DID YOU KNOW THE PORCH HOUSE IS A REGISTERED HISTORICAL SITE?
The House was added to the National Register of Historic Places in 1979.
The cottage home was built in 1889 at what now is 705 Auburn Ave. by O.E. Payne, then Lucas County clerk of court, who had married his deputy clerk, Alice (Ryan) Payne, during 1887.
As they were preparing to move into the home with their first son, Harlan, The Chariton Democrat published the following under the headline, “A Modern Chariton Curiosity,” in its edition of July 4, 1889: “Brother O.E. Payne, Clerk of the District Court of his county, has built one of the neatest and prettiest of all the Chariton houses. It is odd, remarkably odd. We like it because it is out of the usual order of things. It is a one story cottage, composed of some nine or ten rooms (six actually) of rather small dimensions, amply provided with beautiful figure heads at its dual front (Dual Gables as listed on the property deed), rich ornamentation on its hurricane decks, and commodious port holes at the rear. This residence is located on East Third Avenue (renamed Auburn some years later), fronts south, and is of this precise shape: ‘Y.’

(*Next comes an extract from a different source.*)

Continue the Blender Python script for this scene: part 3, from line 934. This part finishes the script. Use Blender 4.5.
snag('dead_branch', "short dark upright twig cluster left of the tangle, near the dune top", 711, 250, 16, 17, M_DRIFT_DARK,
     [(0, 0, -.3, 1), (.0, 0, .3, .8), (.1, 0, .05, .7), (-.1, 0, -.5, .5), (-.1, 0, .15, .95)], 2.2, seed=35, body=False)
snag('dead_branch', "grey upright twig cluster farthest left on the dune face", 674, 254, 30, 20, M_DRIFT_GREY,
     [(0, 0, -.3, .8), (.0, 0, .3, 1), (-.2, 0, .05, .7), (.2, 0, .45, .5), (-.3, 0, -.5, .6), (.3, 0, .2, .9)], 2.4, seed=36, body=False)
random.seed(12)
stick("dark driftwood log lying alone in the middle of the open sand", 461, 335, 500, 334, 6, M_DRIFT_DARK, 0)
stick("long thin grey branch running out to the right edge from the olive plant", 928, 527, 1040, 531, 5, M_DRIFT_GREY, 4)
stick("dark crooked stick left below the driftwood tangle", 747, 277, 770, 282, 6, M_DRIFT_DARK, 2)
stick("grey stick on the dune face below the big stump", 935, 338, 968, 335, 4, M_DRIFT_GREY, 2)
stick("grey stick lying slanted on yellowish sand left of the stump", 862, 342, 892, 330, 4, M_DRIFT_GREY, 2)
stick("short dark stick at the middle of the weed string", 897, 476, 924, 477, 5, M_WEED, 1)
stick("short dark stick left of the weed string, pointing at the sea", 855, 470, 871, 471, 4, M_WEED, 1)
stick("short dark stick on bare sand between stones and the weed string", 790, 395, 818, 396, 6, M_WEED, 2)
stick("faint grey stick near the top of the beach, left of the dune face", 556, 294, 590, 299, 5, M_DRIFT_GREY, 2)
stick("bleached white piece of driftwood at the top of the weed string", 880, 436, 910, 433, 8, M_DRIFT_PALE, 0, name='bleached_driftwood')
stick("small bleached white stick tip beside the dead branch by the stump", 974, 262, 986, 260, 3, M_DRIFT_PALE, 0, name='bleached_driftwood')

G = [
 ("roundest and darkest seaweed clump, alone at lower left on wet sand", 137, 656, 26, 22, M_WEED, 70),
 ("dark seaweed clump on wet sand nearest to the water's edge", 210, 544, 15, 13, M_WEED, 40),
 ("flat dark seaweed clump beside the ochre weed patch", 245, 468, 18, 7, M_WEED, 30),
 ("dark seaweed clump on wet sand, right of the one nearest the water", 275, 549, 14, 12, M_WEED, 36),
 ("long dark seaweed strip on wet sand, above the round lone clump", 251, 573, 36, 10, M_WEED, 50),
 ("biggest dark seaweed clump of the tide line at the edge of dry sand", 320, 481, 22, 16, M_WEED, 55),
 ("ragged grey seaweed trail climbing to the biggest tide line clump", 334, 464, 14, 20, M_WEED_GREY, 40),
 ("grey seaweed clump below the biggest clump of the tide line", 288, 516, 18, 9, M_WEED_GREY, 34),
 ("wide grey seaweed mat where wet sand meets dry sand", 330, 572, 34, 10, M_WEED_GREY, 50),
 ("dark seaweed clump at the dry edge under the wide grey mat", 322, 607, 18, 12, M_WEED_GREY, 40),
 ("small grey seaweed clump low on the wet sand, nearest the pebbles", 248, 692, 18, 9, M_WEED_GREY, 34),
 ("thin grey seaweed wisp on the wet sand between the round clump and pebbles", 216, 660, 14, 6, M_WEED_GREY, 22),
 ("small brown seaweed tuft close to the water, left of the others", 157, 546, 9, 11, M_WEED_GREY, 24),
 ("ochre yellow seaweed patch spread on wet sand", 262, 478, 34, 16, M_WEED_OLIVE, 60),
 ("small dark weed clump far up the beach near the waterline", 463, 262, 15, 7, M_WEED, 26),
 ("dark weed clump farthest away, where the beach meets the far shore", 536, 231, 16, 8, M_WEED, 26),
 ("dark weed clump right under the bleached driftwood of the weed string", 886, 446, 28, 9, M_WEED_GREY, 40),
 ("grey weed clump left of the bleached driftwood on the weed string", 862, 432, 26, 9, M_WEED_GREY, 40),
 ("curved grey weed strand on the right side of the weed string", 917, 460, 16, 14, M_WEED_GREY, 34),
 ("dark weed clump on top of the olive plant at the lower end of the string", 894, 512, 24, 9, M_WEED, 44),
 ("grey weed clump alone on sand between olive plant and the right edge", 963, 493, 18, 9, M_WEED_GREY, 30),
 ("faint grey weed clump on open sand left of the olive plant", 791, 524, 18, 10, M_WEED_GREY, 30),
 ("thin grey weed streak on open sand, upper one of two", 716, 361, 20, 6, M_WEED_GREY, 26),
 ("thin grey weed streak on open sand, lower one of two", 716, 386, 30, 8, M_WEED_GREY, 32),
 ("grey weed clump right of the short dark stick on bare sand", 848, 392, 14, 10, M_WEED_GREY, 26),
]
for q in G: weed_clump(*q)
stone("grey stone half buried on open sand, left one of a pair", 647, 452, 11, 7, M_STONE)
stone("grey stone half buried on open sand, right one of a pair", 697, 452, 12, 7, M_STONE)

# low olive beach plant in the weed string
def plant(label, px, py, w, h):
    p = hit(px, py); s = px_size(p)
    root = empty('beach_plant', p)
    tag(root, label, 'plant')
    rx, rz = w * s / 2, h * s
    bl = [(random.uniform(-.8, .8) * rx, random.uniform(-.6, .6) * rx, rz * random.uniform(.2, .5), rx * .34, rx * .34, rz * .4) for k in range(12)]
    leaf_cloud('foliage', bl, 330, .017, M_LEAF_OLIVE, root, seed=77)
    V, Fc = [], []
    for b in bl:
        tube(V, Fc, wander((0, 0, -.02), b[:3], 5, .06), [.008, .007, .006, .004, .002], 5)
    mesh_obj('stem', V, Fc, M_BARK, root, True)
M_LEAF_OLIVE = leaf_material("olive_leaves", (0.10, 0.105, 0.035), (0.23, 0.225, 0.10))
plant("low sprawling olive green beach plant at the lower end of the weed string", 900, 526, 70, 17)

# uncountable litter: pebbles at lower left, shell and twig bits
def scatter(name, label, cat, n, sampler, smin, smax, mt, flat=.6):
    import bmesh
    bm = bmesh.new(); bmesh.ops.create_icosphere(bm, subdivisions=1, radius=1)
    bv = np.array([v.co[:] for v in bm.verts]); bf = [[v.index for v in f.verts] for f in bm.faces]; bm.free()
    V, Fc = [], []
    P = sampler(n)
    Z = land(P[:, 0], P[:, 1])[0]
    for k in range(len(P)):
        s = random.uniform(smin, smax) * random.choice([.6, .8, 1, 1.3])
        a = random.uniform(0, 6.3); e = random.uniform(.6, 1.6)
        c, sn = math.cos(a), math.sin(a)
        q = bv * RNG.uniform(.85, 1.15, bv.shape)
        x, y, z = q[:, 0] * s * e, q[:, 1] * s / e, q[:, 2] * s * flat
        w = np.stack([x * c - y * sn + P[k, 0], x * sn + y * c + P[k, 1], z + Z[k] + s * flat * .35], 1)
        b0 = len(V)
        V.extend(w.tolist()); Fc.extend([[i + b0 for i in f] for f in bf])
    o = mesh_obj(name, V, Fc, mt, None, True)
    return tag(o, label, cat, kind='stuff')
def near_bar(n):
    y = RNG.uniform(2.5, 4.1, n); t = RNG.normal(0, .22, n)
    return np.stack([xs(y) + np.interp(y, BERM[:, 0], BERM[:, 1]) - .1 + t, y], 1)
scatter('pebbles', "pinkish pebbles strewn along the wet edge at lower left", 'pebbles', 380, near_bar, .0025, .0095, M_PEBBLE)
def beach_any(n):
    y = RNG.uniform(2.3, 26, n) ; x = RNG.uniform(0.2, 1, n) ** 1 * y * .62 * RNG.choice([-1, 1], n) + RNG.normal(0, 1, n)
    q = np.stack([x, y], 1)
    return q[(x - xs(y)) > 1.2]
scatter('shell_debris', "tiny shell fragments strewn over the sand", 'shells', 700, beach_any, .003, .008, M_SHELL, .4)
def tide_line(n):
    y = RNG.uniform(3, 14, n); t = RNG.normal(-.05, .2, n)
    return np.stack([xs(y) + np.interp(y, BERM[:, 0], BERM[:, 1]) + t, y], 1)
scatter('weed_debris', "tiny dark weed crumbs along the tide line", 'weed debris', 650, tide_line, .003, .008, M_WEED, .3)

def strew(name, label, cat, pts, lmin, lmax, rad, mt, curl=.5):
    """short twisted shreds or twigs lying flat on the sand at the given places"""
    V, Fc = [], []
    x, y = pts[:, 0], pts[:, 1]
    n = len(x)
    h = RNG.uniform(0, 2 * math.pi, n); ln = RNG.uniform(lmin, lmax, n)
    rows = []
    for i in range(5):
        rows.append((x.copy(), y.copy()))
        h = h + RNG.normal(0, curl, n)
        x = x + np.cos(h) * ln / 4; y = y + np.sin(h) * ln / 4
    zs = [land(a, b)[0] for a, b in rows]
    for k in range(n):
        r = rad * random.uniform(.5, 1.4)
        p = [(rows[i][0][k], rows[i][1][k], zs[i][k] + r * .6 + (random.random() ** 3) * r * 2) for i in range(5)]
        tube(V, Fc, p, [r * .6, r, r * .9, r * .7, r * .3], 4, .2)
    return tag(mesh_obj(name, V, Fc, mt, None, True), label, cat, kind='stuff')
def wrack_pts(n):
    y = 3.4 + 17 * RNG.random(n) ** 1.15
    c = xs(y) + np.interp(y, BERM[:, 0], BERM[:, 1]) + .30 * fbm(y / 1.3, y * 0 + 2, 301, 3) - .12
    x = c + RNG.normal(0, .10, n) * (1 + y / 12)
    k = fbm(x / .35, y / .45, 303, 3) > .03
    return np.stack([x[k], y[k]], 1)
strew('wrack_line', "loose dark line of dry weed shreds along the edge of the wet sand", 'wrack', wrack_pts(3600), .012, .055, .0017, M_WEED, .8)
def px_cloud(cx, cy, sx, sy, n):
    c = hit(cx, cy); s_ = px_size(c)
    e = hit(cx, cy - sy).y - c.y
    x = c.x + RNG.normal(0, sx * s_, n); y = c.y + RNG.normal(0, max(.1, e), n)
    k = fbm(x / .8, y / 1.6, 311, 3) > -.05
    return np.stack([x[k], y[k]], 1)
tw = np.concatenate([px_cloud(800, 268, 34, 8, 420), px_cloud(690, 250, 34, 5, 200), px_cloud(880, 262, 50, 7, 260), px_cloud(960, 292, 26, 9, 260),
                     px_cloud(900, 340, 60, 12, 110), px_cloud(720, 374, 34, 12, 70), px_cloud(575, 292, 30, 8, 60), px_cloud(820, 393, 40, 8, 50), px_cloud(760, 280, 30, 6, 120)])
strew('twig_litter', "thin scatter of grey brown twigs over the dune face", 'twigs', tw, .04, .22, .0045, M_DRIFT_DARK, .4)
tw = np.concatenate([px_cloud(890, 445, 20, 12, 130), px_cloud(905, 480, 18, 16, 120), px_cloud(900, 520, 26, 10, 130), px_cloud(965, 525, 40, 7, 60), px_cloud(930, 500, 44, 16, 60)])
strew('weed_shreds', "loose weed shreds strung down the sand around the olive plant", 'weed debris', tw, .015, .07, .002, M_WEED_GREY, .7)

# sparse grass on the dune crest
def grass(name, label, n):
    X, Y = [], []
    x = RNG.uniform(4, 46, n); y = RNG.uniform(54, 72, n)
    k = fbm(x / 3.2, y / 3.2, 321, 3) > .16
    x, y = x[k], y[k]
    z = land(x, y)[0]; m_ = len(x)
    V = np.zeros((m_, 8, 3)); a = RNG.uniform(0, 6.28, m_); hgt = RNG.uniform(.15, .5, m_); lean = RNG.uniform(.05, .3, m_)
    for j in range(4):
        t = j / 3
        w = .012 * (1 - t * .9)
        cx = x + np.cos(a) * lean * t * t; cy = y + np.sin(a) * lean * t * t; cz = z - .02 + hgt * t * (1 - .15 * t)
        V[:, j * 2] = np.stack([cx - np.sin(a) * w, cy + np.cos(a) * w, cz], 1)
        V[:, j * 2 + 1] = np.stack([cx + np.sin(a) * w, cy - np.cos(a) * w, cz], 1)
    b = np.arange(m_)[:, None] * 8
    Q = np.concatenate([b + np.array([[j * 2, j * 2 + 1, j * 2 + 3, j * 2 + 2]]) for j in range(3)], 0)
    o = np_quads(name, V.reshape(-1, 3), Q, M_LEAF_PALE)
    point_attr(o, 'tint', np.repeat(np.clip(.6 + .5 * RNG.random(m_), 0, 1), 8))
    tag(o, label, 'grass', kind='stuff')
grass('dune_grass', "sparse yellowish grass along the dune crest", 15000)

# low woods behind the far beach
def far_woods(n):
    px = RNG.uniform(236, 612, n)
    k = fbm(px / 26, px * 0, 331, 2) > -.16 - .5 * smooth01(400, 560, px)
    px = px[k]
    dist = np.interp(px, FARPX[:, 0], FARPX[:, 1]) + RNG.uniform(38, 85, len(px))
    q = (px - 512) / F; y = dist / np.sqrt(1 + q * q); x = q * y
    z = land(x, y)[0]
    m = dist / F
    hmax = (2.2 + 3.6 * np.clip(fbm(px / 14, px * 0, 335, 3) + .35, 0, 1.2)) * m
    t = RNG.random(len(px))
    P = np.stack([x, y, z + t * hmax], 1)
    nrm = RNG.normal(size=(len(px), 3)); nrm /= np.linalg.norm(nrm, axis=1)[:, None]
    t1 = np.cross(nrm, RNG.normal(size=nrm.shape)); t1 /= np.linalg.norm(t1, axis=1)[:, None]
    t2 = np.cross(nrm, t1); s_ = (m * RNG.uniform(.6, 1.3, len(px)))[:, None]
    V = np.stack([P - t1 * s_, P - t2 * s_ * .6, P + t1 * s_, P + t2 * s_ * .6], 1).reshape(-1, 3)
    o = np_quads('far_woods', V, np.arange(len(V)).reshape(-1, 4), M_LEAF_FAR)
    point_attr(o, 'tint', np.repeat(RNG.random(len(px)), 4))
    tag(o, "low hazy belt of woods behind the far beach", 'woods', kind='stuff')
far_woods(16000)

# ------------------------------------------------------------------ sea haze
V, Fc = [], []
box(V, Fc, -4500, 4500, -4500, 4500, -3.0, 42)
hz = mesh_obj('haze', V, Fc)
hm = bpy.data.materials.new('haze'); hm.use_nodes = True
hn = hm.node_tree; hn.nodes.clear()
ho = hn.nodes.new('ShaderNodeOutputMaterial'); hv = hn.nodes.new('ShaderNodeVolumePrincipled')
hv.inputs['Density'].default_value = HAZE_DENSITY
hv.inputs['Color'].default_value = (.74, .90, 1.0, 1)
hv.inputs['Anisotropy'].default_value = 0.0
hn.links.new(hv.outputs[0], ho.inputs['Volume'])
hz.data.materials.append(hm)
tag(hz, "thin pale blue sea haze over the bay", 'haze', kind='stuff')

“It is said that the reason Mr. Payne built here is because he feared it would not be healthy for a public officer to own all his estates in Ringgold County and draw all his official emoluments from Lucas, so he invested in Lucas. Mr. Payne built his residence in a Y shape because he was “Y’s” enough to see the fitness of things in it. The rear represents Lucas County where he holds office, one prong represents Ringgold, where he farms; the other represents Clarke, where his deputy resides.”